## EXERCISE BRIEF
Set down, in full, every record in the block.

## RECORDS TO PROCESS

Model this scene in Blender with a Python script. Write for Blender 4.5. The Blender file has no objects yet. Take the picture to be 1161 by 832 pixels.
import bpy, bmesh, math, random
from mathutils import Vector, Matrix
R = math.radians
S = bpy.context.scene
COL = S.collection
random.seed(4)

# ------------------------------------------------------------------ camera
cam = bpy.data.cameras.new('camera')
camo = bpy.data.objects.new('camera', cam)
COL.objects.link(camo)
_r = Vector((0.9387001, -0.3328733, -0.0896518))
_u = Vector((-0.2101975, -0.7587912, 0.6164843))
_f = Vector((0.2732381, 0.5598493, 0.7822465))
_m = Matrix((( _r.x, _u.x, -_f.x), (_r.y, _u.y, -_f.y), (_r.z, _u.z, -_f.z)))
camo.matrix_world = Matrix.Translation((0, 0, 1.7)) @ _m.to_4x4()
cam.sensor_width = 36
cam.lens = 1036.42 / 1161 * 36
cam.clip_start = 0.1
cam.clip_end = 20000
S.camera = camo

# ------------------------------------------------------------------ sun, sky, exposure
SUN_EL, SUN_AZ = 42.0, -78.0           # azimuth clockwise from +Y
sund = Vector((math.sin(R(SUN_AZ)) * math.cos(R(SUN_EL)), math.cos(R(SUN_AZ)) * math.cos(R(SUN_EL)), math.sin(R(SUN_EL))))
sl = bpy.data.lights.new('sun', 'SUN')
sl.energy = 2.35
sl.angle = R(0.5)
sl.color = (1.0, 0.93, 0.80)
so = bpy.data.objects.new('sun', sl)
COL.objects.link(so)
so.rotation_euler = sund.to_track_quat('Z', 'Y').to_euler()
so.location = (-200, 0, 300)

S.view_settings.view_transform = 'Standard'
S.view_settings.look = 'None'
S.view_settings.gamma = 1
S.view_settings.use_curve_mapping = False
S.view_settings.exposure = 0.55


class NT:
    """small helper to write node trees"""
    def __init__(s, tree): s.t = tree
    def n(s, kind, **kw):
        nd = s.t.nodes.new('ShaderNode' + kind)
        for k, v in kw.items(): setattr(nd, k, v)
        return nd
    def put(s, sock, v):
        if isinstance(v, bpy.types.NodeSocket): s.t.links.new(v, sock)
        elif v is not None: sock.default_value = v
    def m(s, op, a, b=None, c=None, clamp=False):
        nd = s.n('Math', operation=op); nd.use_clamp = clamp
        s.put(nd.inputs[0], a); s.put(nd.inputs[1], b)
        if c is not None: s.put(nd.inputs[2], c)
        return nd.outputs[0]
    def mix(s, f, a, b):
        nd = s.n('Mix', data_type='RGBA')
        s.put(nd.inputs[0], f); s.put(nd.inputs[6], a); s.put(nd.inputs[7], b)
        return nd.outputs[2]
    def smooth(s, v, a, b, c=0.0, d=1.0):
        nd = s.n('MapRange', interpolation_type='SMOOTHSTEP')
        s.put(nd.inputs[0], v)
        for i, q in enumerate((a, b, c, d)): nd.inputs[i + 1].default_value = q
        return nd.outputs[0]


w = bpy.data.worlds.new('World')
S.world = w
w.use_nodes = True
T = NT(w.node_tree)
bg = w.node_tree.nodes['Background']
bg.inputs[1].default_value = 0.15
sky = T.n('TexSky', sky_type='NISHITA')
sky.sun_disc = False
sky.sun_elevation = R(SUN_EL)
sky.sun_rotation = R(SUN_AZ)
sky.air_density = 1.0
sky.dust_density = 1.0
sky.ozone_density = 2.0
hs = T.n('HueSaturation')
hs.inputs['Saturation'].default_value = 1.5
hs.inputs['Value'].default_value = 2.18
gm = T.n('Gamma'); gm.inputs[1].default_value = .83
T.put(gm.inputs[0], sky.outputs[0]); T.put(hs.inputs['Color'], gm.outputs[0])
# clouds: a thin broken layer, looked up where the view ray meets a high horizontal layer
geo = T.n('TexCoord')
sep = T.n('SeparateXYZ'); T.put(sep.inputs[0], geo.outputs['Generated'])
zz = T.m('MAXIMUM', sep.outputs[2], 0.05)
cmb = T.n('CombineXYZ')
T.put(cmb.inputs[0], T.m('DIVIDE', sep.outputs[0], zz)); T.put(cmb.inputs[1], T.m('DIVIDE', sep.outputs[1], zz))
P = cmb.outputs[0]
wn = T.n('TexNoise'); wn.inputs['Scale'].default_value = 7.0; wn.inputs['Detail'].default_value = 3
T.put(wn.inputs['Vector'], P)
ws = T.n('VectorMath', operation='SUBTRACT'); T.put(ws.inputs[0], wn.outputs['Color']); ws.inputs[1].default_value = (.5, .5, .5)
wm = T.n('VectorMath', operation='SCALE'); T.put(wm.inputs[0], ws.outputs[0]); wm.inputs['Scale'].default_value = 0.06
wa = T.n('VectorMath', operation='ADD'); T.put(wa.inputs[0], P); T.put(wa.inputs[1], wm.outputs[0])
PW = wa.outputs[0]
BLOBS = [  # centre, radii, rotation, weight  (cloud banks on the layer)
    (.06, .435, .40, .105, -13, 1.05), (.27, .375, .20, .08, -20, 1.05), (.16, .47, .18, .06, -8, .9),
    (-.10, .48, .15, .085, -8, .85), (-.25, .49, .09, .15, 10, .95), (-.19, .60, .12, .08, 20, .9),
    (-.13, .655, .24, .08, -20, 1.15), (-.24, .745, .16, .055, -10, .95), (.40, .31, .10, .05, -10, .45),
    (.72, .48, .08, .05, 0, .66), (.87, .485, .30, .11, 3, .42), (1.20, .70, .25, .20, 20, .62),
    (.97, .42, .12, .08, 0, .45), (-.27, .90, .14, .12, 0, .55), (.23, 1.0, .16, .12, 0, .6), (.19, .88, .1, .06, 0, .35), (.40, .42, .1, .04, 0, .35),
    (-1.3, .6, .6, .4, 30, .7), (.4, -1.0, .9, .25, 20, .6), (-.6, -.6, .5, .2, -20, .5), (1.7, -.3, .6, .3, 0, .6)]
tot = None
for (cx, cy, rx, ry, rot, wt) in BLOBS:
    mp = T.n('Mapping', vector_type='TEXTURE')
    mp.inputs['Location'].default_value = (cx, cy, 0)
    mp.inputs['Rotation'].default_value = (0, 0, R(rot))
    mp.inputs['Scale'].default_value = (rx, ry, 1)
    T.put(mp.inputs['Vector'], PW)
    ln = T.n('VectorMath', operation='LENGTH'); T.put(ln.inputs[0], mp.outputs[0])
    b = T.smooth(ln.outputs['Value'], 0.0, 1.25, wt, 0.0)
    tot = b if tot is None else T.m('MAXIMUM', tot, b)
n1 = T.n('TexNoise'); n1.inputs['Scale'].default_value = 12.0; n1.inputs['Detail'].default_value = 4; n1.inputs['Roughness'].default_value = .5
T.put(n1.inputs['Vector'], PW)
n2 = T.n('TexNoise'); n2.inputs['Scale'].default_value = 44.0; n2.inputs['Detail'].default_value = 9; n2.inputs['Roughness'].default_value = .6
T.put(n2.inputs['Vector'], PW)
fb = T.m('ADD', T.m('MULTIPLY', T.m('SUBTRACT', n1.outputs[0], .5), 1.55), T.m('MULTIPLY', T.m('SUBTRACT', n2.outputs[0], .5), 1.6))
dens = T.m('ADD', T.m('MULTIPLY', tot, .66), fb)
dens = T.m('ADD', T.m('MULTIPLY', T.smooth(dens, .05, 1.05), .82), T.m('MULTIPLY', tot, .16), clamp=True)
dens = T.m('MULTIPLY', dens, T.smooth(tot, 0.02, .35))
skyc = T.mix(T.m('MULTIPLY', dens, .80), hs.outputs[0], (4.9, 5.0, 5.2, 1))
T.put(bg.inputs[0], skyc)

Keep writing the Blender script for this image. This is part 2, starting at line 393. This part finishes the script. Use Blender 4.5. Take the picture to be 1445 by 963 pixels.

## THE RESULT
Model this scene in Blender with a Python script. Write for Blender 4.5. The Blender file has no objects yet. Take the picture to be 1161 by 832 pixels.
import bpy, bmesh, math, random
from mathutils import Vector, Matrix
R = math.radians
S = bpy.context.scene
COL = S.collection
random.seed(4)

# ------------------------------------------------------------------ camera
cam = bpy.data.cameras.new('camera')
camo = bpy.data.objects.new('camera', cam)
COL.objects.link(camo)
_r = Vector((0.9387001, -0.3328733, -0.0896518))
_u = Vector((-0.2101975, -0.7587912, 0.6164843))
_f = Vector((0.2732381, 0.5598493, 0.7822465))
_m = Matrix((( _r.x, _u.x, -_f.x), (_r.y, _u.y, -_f.y), (_r.z, _u.z, -_f.z)))
camo.matrix_world = Matrix.Translation((0, 0, 1.7)) @ _m.to_4x4()
cam.sensor_width = 36
cam.lens = 1036.42 / 1161 * 36
cam.clip_start = 0.1
cam.clip_end = 20000
S.camera = camo

# ------------------------------------------------------------------ sun, sky, exposure
SUN_EL, SUN_AZ = 42.0, -78.0           # azimuth clockwise from +Y
sund = Vector((math.sin(R(SUN_AZ)) * math.cos(R(SUN_EL)), math.cos(R(SUN_AZ)) * math.cos(R(SUN_EL)), math.sin(R(SUN_EL))))
sl = bpy.data.lights.new('sun', 'SUN')
sl.energy = 2.35
sl.angle = R(0.5)
sl.color = (1.0, 0.93, 0.80)
so = bpy.data.objects.new('sun', sl)
COL.objects.link(so)
so.rotation_euler = sund.to_track_quat('Z', 'Y').to_euler()
so.location = (-200, 0, 300)

S.view_settings.view_transform = 'Standard'
S.view_settings.look = 'None'
S.view_settings.gamma = 1
S.view_settings.use_curve_mapping = False
S.view_settings.exposure = 0.55


class NT:
    """small helper to write node trees"""
    def __init__(s, tree): s.t = tree
    def n(s, kind, **kw):
        nd = s.t.nodes.new('ShaderNode' + kind)
        for k, v in kw.items(): setattr(nd, k, v)
        return nd
    def put(s, sock, v):
        if isinstance(v, bpy.types.NodeSocket): s.t.links.new(v, sock)
        elif v is not None: sock.default_value = v
    def m(s, op, a, b=None, c=None, clamp=False):
        nd = s.n('Math', operation=op); nd.use_clamp = clamp
        s.put(nd.inputs[0], a); s.put(nd.inputs[1], b)
        if c is not None: s.put(nd.inputs[2], c)
        return nd.outputs[0]
    def mix(s, f, a, b):
        nd = s.n('Mix', data_type='RGBA')
        s.put(nd.inputs[0], f); s.put(nd.inputs[6], a); s.put(nd.inputs[7], b)
        return nd.outputs[2]
    def smooth(s, v, a, b, c=0.0, d=1.0):
        nd = s.n('MapRange', interpolation_type='SMOOTHSTEP')
        s.put(nd.inputs[0], v)
        for i, q in enumerate((a, b, c, d)): nd.inputs[i + 1].default_value = q
        return nd.outputs[0]


w = bpy.data.worlds.new('World')
S.world = w
w.use_nodes = True
T = NT(w.node_tree)
bg = w.node_tree.nodes['Background']
bg.inputs[1].default_value = 0.15
sky = T.n('TexSky', sky_type='NISHITA')
sky.sun_disc = False
sky.sun_elevation = R(SUN_EL)
sky.sun_rotation = R(SUN_AZ)
sky.air_density = 1.0
sky.dust_density = 1.0
sky.ozone_density = 2.0
hs = T.n('HueSaturation')
hs.inputs['Saturation'].default_value = 1.5
hs.inputs['Value'].default_value = 2.18
gm = T.n('Gamma'); gm.inputs[1].default_value = .83
T.put(gm.inputs[0], sky.outputs[0]); T.put(hs.inputs['Color'], gm.outputs[0])
# clouds: a thin broken layer, looked up where the view ray meets a high horizontal layer
geo = T.n('TexCoord')
sep = T.n('SeparateXYZ'); T.put(sep.inputs[0], geo.outputs['Generated'])
zz = T.m('MAXIMUM', sep.outputs[2], 0.05)
cmb = T.n('CombineXYZ')
T.put(cmb.inputs[0], T.m('DIVIDE', sep.outputs[0], zz)); T.put(cmb.inputs[1], T.m('DIVIDE', sep.outputs[1], zz))
P = cmb.outputs[0]
wn = T.n('TexNoise'); wn.inputs['Scale'].default_value = 7.0; wn.inputs['Detail'].default_value = 3
T.put(wn.inputs['Vector'], P)
ws = T.n('VectorMath', operation='SUBTRACT'); T.put(ws.inputs[0], wn.outputs['Color']); ws.inputs[1].default_value = (.5, .5, .5)
wm = T.n('VectorMath', operation='SCALE'); T.put(wm.inputs[0], ws.outputs[0]); wm.inputs['Scale'].default_value = 0.06
wa = T.n('VectorMath', operation='ADD'); T.put(wa.inputs[0], P); T.put(wa.inputs[1], wm.outputs[0])
PW = wa.outputs[0]
BLOBS = [  # centre, radii, rotation, weight  (cloud banks on the layer)
    (.06, .435, .40, .105, -13, 1.05), (.27, .375, .20, .08, -20, 1.05), (.16, .47, .18, .06, -8, .9),
    (-.10, .48, .15, .085, -8, .85), (-.25, .49, .09, .15, 10, .95), (-.19, .60, .12, .08, 20, .9),
    (-.13, .655, .24, .08, -20, 1.15), (-.24, .745, .16, .055, -10, .95), (.40, .31, .10, .05, -10, .45),
    (.72, .48, .08, .05, 0, .66), (.87, .485, .30, .11, 3, .42), (1.20, .70, .25, .20, 20, .62),
    (.97, .42, .12, .08, 0, .45), (-.27, .90, .14, .12, 0, .55), (.23, 1.0, .16, .12, 0, .6), (.19, .88, .1, .06, 0, .35), (.40, .42, .1, .04, 0, .35),
    (-1.3, .6, .6, .4, 30, .7), (.4, -1.0, .9, .25, 20, .6), (-.6, -.6, .5, .2, -20, .5), (1.7, -.3, .6, .3, 0, .6)]
tot = None
for (cx, cy, rx, ry, rot, wt) in BLOBS:
    mp = T.n('Mapping', vector_type='TEXTURE')
    mp.inputs['Location'].default_value = (cx, cy, 0)
    mp.inputs['Rotation'].default_value = (0, 0, R(rot))
    mp.inputs['Scale'].default_value = (rx, ry, 1)
    T.put(mp.inputs['Vector'], PW)
    ln = T.n('VectorMath', operation='LENGTH'); T.put(ln.inputs[0], mp.outputs[0])
    b = T.smooth(ln.outputs['Value'], 0.0, 1.25, wt, 0.0)
    tot = b if tot is None else T.m('MAXIMUM', tot, b)
n1 = T.n('TexNoise'); n1.inputs['Scale'].default_value = 12.0; n1.inputs['Detail'].default_value = 4; n1.inputs['Roughness'].default_value = .5
T.put(n1.inputs['Vector'], PW)
n2 = T.n('TexNoise'); n2.inputs['Scale'].default_value = 44.0; n2.inputs['Detail'].default_value = 9; n2.inputs['Roughness'].default_value = .6
T.put(n2.inputs['Vector'], PW)
fb = T.m('ADD', T.m('MULTIPLY', T.m('SUBTRACT', n1.outputs[0], .5), 1.55), T.m('MULTIPLY', T.m('SUBTRACT', n2.outputs[0], .5), 1.6))
dens = T.m('ADD', T.m('MULTIPLY', tot, .66), fb)
dens = T.m('ADD', T.m('MULTIPLY', T.smooth(dens, .05, 1.05), .82), T.m('MULTIPLY', tot, .16), clamp=True)
dens = T.m('MULTIPLY', dens, T.smooth(tot, 0.02, .35))
skyc = T.mix(T.m('MULTIPLY', dens, .80), hs.outputs[0], (4.9, 5.0, 5.2, 1))
T.put(bg.inputs[0], skyc)

Keep writing the Blender script for this image. This is part 2, starting at line 393. This part finishes the script. Use Blender 4.5. Take the picture to be 1445 by 963 pixels.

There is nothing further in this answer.